Meh… Bush gets to claim the Iraqi elections which will be a huge symbolic victory for him. I’m sure he’ll be happy to muddle along with that under his belt and, short of Baghdad being razed to the ground, he’ll be able to keep up his facade. Hitchens reckons Rummy is on the way out, if that is any indication of what’s to come. And I don’t think Powell will be replaced with Wolfowitz; Rice is much more likely.

But I’m surprised how many people deluded themselves into thinking kerry would win (even Zogby)- it seemed so obvious to me that he couldn’t. The “reality based community” has been a lonely place of late.

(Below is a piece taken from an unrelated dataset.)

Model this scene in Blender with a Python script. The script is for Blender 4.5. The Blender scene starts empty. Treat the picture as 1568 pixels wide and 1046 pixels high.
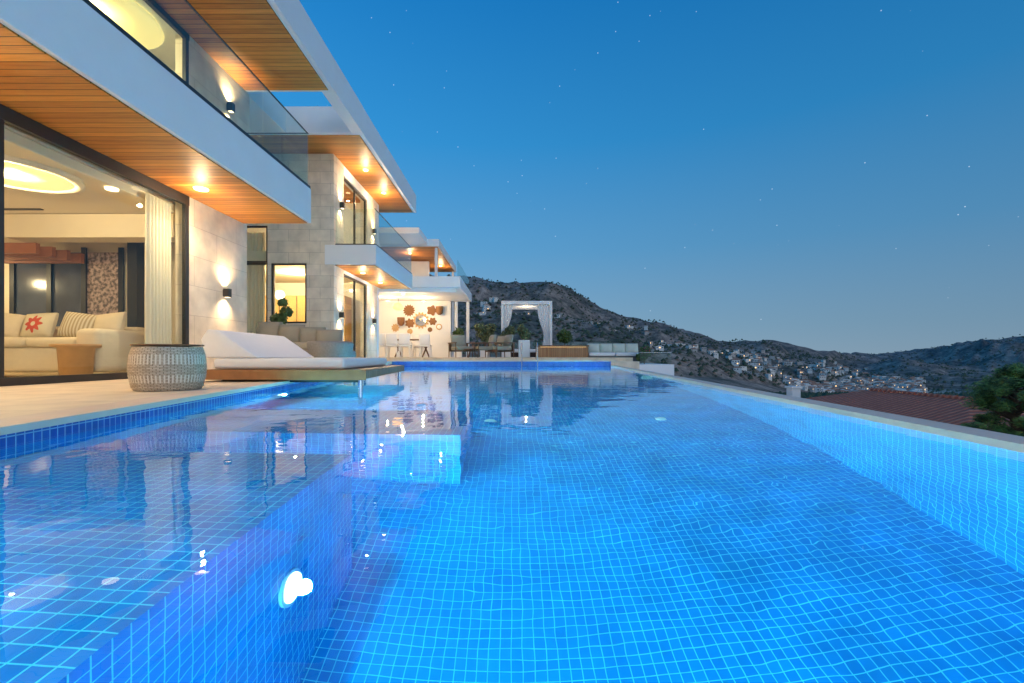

Anyway, I did manage (surprisingly easily) to find one Kerry supporter certain enough to be me $200 he’d win, so although I’m not over-joyed by the outcome, I have my consolation. And I did notice that the sun came up again this morning- even for those of us who don’t think it shines out George’s arse-hole. Let’s leave predictions of armegeddon to the evangelicals.

Norman
Norman
2022 years ago

Perhaps the most crushing result of all for the Democatd was Tom Daschle’s defeat. With U.S. voters aware of how important seniority can be when it comes to pork barrelling in favour of their own State’s interests, long established Senators tend to be extremely difficult to remove. Party politics issues aren’t normally sufficient to remove any senior Senator, let alone a House Leader.

Mark Bahnisch
Mark Bahnisch
2022 years ago

That’s true Norman – and I think everyone thought Daschle would survive – particularly since his Republican challenger, Thune, had failed to unseat the weaker junior Senator from South Dakota in 2002 by 546 votes. However, long serving Demo Senators in ‘red states’ can usually run at some distance from the national Demos – very difficult for the Majority Leader. The last unseated Majority Leader – in 1952 – was also a Democrat in a Republican State – Arizona. It’s also worth noting the massive amount of money the Republicans poured into South Dakota.